The proposal to fund a voluntary online open-access phonics “health check” that can be administered by parents assumes teachers aren’t assessing children’s early reading knowledge and skills. This is wrong. Early years teachers implement a range of ongoing checks, including phonics checks.

They are trained to implement and monitor assessment and use their expert knowledge of each child to make decisions about what they will assess, and when they will do so. Each state and territory already produces a detailed range of early assessment indicators and monitoring maps.

The Coalition’s proposal also assumes a phonics check will add value to early years teachers’ monitoring and assessment. But an independent inquiry into the UK phonics screening check found 94% of participating teachers said that the phonics check did not provide any information on individual children which they did not already know.

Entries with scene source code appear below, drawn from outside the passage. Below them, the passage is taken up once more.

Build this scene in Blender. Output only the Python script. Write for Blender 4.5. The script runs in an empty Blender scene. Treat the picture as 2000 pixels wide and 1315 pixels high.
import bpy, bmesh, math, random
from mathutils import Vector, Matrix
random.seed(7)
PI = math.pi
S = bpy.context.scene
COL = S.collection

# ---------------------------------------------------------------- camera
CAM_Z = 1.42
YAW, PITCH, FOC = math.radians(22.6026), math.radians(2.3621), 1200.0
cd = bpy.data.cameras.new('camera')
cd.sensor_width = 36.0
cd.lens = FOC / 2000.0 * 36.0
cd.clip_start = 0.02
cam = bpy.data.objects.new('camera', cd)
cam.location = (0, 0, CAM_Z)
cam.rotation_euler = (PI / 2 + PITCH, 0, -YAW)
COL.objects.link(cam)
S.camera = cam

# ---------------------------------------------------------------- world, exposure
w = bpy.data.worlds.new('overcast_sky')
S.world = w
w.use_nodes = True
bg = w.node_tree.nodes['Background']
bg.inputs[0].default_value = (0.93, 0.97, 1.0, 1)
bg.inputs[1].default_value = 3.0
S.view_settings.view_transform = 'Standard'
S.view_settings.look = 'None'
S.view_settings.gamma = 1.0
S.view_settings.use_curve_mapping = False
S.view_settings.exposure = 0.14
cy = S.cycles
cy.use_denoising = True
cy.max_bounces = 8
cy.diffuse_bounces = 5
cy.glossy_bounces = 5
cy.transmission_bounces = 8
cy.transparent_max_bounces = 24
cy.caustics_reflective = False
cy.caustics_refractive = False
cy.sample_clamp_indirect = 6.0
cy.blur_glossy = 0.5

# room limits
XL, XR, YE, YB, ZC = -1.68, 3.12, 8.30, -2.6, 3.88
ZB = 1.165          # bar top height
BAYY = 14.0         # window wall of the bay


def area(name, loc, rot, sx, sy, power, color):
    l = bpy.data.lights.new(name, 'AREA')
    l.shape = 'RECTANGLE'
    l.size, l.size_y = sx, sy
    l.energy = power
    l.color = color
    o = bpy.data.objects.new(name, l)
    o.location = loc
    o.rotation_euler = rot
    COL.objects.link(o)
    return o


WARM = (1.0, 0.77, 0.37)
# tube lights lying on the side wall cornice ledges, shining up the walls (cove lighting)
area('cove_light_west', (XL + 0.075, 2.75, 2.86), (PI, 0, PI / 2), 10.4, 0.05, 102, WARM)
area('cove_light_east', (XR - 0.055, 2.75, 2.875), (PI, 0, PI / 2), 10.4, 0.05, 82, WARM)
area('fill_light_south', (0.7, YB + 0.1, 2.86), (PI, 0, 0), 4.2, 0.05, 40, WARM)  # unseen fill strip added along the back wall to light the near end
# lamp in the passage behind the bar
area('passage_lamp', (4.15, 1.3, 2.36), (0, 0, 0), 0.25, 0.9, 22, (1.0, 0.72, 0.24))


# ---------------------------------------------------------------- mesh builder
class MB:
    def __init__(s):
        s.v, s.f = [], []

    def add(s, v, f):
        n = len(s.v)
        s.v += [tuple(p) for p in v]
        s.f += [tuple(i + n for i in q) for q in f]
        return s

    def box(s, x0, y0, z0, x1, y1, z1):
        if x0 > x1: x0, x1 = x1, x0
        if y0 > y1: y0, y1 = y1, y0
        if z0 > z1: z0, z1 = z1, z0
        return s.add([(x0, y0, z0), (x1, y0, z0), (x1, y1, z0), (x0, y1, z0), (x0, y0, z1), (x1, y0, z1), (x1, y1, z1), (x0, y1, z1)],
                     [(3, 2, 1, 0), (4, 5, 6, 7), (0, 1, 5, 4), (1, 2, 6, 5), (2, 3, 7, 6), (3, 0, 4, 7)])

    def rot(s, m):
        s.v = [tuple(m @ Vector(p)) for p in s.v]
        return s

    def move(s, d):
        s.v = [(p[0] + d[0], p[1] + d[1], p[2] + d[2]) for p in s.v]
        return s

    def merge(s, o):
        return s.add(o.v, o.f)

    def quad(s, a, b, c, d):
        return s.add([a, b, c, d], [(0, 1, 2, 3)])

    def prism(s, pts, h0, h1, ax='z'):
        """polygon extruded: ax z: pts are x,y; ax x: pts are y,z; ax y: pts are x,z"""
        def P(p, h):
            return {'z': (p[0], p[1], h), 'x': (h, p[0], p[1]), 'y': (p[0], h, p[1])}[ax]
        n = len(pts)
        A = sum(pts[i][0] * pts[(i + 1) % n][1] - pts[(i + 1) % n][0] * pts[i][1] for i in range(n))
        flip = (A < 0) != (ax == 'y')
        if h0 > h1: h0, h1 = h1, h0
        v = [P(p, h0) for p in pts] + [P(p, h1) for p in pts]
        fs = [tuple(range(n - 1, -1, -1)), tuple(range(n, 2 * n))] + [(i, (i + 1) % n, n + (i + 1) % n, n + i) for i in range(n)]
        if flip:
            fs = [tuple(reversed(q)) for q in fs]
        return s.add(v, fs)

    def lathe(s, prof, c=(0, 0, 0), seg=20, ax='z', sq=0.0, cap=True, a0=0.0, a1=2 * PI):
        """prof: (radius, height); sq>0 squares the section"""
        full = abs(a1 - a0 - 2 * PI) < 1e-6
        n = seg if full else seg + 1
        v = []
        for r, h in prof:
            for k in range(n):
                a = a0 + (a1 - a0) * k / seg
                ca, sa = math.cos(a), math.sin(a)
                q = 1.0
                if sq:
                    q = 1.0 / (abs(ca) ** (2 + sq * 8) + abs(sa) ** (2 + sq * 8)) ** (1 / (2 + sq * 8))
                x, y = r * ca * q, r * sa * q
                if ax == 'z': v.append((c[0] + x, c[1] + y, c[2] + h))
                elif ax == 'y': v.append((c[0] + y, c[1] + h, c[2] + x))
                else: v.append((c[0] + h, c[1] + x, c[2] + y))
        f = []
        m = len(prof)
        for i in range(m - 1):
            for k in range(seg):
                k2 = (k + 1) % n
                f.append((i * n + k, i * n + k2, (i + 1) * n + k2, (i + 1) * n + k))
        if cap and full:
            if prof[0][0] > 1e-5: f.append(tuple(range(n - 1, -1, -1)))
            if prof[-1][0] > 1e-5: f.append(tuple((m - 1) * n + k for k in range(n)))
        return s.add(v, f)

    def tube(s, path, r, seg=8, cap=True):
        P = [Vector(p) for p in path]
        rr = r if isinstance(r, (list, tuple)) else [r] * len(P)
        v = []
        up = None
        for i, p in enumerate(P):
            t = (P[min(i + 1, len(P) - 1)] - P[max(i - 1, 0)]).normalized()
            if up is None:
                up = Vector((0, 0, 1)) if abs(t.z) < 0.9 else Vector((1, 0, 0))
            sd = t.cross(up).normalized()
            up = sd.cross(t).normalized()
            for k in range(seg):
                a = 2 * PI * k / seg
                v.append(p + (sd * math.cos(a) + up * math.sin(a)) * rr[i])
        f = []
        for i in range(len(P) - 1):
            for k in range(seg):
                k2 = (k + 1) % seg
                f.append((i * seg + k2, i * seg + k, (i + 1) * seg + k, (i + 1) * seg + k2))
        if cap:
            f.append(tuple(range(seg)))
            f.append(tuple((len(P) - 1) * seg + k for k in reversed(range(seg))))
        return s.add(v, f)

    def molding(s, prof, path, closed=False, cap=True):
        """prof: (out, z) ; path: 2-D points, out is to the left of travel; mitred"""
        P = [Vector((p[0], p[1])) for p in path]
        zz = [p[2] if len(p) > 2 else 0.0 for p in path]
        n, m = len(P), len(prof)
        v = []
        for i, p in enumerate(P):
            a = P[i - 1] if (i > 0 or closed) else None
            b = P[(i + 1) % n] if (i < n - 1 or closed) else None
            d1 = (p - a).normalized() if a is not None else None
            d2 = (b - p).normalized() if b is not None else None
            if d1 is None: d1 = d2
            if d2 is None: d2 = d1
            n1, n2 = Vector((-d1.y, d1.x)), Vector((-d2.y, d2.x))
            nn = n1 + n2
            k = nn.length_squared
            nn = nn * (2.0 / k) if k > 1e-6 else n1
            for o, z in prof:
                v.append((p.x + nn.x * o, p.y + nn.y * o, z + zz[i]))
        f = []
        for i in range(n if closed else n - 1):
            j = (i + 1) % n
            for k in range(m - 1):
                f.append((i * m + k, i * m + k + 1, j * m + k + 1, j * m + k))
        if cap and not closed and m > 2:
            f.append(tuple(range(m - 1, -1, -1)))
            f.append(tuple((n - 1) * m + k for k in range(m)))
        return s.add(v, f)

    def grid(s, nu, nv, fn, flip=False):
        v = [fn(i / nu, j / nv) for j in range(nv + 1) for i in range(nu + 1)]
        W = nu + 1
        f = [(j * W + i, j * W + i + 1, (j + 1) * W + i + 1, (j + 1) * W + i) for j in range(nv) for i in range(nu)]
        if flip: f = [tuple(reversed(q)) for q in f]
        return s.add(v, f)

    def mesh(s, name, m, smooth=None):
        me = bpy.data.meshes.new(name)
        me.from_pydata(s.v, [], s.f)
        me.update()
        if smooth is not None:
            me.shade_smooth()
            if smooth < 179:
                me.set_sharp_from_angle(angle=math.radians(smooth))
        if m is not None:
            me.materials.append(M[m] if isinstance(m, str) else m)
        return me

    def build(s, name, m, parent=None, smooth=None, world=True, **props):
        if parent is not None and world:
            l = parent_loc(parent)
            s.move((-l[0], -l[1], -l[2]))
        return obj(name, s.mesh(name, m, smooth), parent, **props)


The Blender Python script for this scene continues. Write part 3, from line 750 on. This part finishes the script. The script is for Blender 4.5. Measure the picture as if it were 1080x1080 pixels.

Read more: A new phonics test is pointless – we shouldn't waste precious money buying it from England

Interpreting the data

The literacy benchmarks in the PIRLS report need to be understood in relation to other reported measures. For example, the PIRLS data also include a number of scales about children’s experiences in Australian schools, which are correlated with their literacy benchmark scores .

For instance, students who highly felt they “belonged” at school scored 37% higher than those “with little sense of belonging”. Students who indicated they “very much like reading” also scored significantly higher in reading, on average, than students who said they “somewhat like reading”, who in turn scored higher on average than students who “do not like reading”.

The test also reveals strong correlations between high achieving students and social factors. For instance, students attending more affluent schools scored 61 points higher, on average, than students attending more disadvantaged schools. Of concern, but not a surprising finding, was that students who reported arriving at school hungry every day scored 41 points lower, on average, than students who never arrived at school hungry.

Read more: What happens when kids don't eat breakfast?

Teaching phonics to teachers

The story in The Australian that drew attention to Australian children’s low rating in PIRLS pointed the blame at early years teachers who apparently were not teaching phonics, and university-based literacy teacher educators who weren’t teaching the teachers to teach phonics.

A re-elected Coalition government has promised to

ensure phonics is included in university teaching courses so that new teachers can teach phonics in their classrooms.

This initiative is already in place. Australian teacher educators must abide by the Australian Institute for Teaching and School Leadership (AITSL) Program Standards, which states all literacy teacher educators teaching in accredited initial teacher education programs are required to teach the Australian Curriculum: English.

The Australian Curriculum: English devotes a whole substrand – phonics and word knowledge – to teaching phonics. This substrand includes phonological and phonemic awareness (the ability to identify discrete sounds in spoken language, and to reproduce and manipulate discrete sounds in oral language) and alphabet and phonic knowledge (the relationship between sounds and letters and how letters are combined to make sounds).

Pre-service teachers, then, are required to meet these professional standards. Not teaching pre-service teachers how to teach phonics is not an option.

Politicians would be much wiser to spend their money on policies that allow teachers to teach in ways that nurture children’s sense of belonging in school, and making sure children are not hungry when they are trying to learn.